**TASK TO COMPLETE:**
Pull out every line with the word "continues" from the entries below.

**DATASET:**
»»

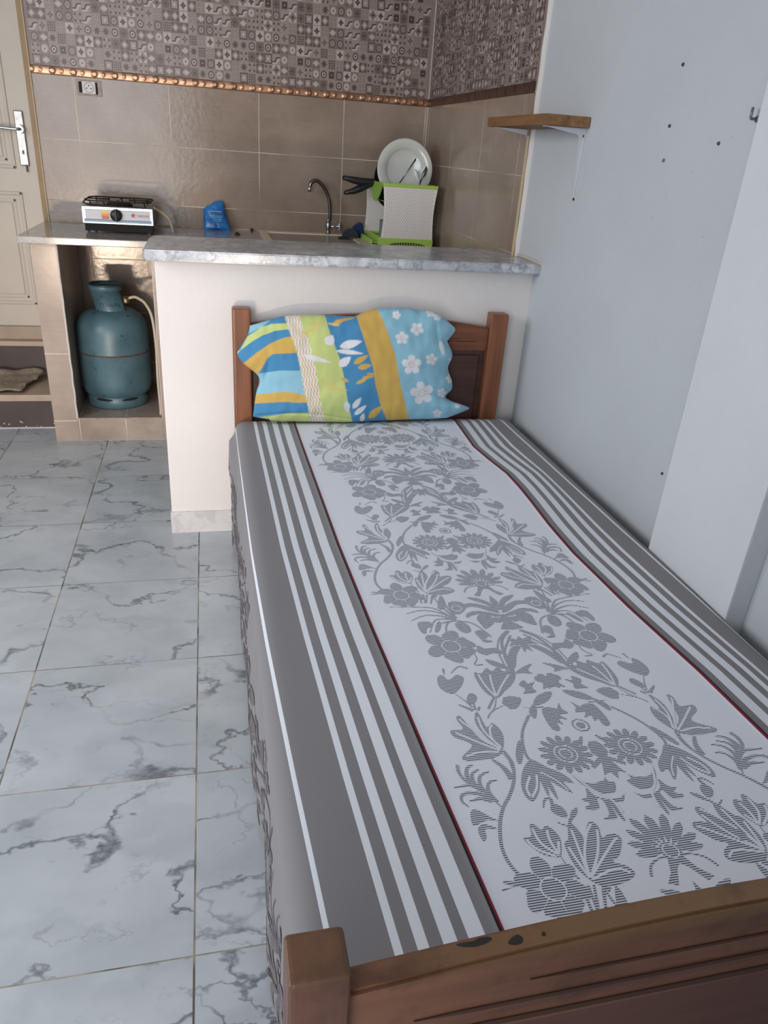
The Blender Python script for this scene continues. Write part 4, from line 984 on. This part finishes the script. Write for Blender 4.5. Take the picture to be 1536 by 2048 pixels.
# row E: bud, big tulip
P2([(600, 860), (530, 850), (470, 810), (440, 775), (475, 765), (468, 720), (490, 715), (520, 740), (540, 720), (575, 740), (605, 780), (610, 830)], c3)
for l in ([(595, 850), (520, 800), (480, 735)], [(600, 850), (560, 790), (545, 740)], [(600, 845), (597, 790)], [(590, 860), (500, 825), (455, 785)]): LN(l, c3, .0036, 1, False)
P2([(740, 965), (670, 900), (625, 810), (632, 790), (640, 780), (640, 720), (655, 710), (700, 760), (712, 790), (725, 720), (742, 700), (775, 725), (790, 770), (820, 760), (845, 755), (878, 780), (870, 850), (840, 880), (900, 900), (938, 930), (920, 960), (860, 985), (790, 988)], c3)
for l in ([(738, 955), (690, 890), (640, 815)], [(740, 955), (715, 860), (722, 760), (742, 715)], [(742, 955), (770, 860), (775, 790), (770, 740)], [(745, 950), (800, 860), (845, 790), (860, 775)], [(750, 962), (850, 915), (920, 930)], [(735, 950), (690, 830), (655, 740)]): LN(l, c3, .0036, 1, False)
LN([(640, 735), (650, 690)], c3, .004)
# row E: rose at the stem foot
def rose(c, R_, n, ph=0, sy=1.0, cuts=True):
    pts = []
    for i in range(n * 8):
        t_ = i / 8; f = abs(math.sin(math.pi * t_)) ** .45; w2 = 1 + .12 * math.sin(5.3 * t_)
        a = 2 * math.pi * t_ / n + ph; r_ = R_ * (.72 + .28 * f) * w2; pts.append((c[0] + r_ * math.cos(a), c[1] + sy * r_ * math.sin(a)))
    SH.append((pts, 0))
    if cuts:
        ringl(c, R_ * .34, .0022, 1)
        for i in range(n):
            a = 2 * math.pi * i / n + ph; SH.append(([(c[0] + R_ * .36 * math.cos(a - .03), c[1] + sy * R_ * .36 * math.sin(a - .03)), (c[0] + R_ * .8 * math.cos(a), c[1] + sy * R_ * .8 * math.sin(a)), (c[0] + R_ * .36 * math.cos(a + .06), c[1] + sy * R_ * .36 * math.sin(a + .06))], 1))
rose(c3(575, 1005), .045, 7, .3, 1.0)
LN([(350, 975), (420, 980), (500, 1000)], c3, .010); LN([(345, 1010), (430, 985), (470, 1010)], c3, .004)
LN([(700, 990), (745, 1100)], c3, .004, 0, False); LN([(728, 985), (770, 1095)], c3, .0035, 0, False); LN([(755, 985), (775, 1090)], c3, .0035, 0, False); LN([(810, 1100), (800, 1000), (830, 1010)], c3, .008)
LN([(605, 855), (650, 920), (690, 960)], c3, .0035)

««
»»

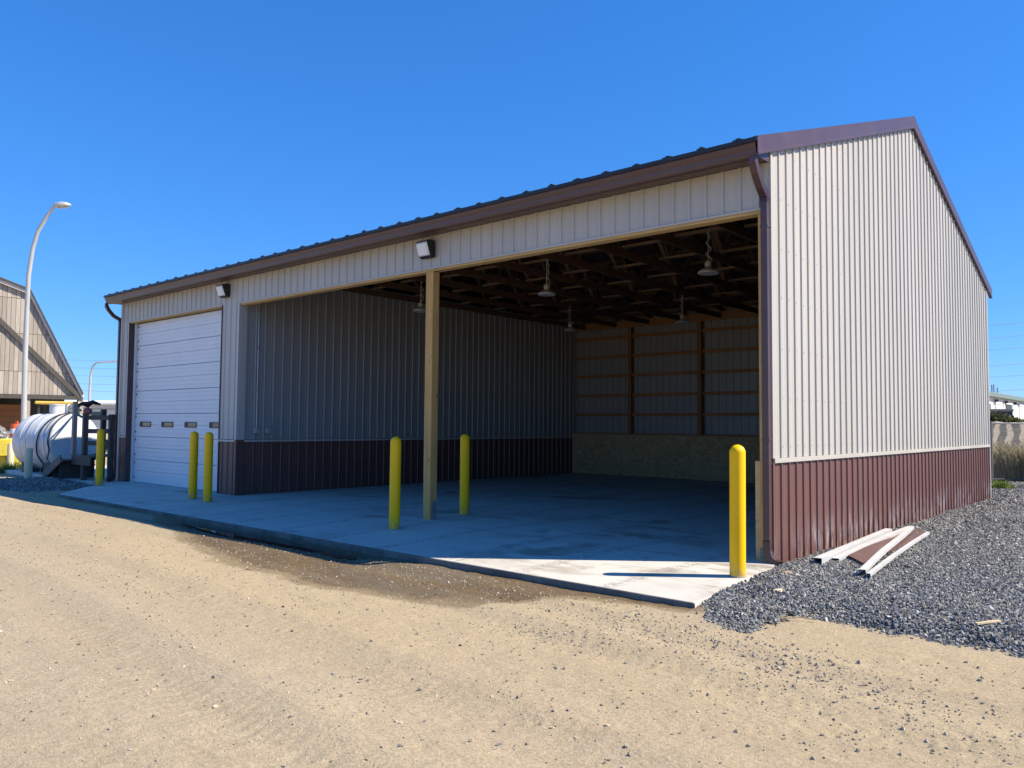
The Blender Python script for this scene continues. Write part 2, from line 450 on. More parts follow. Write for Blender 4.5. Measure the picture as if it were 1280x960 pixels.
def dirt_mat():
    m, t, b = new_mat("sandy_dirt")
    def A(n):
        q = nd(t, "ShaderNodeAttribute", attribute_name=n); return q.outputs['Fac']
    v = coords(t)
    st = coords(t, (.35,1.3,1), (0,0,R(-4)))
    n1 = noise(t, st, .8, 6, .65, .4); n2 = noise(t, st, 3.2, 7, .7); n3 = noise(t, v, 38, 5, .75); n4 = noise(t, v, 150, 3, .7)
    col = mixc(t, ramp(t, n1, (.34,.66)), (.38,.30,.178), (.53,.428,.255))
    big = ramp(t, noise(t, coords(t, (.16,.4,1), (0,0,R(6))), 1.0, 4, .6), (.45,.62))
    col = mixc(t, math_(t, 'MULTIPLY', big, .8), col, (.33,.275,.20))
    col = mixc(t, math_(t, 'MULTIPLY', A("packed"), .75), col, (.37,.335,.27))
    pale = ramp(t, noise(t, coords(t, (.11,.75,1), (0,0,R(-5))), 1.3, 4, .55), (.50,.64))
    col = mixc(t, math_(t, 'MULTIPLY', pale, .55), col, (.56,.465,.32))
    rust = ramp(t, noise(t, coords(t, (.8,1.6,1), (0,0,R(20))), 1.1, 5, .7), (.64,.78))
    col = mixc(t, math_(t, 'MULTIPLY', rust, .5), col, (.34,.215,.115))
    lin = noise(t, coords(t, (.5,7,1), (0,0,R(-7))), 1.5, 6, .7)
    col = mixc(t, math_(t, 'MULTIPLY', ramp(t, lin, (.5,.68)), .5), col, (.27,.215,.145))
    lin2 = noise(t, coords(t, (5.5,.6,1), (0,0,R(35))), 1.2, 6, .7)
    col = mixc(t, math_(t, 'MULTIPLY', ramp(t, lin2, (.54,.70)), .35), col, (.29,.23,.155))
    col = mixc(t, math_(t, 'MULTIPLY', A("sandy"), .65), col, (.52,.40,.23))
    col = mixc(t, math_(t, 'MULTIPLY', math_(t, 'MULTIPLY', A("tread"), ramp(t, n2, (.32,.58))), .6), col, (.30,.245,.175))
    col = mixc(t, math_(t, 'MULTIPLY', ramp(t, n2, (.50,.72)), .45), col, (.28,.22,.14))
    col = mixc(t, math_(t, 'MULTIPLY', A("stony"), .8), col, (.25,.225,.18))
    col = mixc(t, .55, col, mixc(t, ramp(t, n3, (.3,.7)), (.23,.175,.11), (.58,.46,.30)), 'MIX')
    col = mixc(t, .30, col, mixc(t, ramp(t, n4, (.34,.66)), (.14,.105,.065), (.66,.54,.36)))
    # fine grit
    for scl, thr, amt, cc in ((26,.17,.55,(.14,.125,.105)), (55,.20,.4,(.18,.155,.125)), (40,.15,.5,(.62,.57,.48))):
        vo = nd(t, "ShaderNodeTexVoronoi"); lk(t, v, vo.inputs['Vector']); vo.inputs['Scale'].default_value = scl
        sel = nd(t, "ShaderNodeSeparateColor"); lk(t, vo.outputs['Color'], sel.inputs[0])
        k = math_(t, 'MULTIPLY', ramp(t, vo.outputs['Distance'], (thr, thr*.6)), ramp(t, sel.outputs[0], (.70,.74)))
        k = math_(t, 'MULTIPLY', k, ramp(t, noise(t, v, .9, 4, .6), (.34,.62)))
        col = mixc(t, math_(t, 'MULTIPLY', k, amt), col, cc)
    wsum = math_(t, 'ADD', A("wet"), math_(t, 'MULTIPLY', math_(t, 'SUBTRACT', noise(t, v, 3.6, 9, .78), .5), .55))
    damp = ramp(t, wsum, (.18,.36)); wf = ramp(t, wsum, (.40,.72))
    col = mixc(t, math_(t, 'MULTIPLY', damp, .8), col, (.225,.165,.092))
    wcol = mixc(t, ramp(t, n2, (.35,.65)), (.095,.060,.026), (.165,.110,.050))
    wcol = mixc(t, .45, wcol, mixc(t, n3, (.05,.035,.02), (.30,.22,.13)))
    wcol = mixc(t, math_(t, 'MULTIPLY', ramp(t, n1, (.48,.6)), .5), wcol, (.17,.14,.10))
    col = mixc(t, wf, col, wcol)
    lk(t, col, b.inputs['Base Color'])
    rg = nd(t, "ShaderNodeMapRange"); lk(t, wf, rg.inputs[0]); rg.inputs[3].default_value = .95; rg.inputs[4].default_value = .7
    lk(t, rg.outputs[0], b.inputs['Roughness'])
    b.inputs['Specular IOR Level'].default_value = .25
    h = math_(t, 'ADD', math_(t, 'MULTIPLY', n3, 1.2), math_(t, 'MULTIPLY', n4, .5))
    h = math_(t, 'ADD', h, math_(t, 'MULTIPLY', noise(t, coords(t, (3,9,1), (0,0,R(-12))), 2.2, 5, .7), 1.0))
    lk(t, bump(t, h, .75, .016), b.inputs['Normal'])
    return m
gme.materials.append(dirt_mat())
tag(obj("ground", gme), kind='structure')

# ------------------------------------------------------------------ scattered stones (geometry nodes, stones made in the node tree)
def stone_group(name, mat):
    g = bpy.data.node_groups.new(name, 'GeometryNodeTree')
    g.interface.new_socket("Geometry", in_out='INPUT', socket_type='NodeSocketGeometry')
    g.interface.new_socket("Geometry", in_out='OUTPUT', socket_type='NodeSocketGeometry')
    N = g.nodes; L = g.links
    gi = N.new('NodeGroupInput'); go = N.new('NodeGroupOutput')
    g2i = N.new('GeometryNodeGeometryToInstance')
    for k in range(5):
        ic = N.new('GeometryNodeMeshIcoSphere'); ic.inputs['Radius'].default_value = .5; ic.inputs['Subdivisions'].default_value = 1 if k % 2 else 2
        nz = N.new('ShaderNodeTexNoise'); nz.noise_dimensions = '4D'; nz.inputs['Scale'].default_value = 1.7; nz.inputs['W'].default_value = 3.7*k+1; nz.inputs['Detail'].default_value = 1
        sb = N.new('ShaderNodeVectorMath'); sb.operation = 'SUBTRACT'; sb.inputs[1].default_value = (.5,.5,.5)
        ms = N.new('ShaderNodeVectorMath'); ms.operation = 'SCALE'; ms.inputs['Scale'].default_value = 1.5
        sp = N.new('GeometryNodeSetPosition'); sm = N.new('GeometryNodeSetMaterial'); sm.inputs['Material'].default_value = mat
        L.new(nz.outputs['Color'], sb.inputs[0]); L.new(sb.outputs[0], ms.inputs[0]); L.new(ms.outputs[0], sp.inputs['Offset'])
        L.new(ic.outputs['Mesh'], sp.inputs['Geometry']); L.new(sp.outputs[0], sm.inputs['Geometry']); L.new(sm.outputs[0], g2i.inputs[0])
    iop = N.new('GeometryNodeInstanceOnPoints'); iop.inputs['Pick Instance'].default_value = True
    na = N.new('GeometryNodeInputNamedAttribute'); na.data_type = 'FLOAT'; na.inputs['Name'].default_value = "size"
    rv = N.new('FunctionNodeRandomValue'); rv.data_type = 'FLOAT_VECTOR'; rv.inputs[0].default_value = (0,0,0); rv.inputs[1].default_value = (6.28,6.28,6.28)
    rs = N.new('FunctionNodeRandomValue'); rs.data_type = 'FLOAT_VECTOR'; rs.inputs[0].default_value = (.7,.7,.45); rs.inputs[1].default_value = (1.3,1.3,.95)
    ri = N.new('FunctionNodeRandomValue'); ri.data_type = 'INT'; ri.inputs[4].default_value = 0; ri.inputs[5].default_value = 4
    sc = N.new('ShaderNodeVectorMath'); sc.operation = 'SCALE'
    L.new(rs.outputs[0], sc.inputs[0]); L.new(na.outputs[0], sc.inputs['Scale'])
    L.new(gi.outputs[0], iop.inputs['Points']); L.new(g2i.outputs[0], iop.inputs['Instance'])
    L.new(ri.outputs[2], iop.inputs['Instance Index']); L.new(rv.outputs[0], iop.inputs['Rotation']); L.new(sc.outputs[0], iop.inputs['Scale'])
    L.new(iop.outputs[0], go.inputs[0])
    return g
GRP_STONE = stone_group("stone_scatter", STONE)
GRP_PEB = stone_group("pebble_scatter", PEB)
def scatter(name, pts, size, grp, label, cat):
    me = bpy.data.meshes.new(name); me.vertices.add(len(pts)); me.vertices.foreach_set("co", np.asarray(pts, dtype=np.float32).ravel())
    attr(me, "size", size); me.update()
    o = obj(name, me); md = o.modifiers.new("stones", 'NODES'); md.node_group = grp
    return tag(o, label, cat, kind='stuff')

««
»»

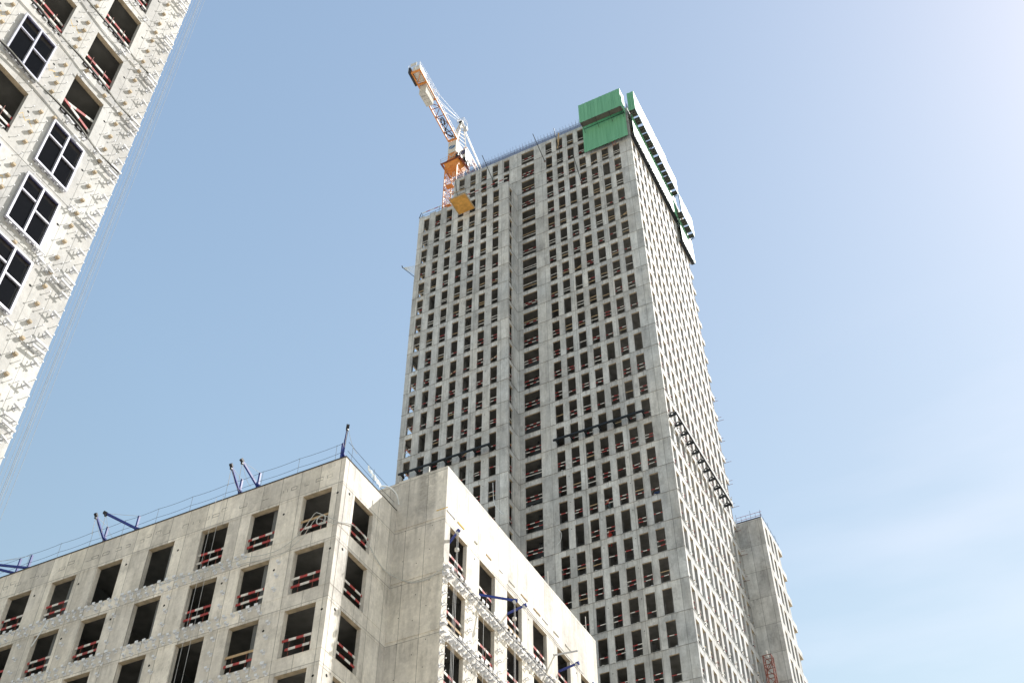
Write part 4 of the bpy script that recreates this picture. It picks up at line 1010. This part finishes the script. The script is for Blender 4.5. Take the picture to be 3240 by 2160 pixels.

««

**IN RESPONSE:**
The Blender Python script for this scene continues. Write part 4, from line 984 on. This part finishes the script. Write for Blender 4.5. Take the picture to be 1536 by 2048 pixels.
The Blender Python script for this scene continues. Write part 2, from line 450 on. More parts follow. Write for Blender 4.5. Measure the picture as if it were 1280x960 pixels.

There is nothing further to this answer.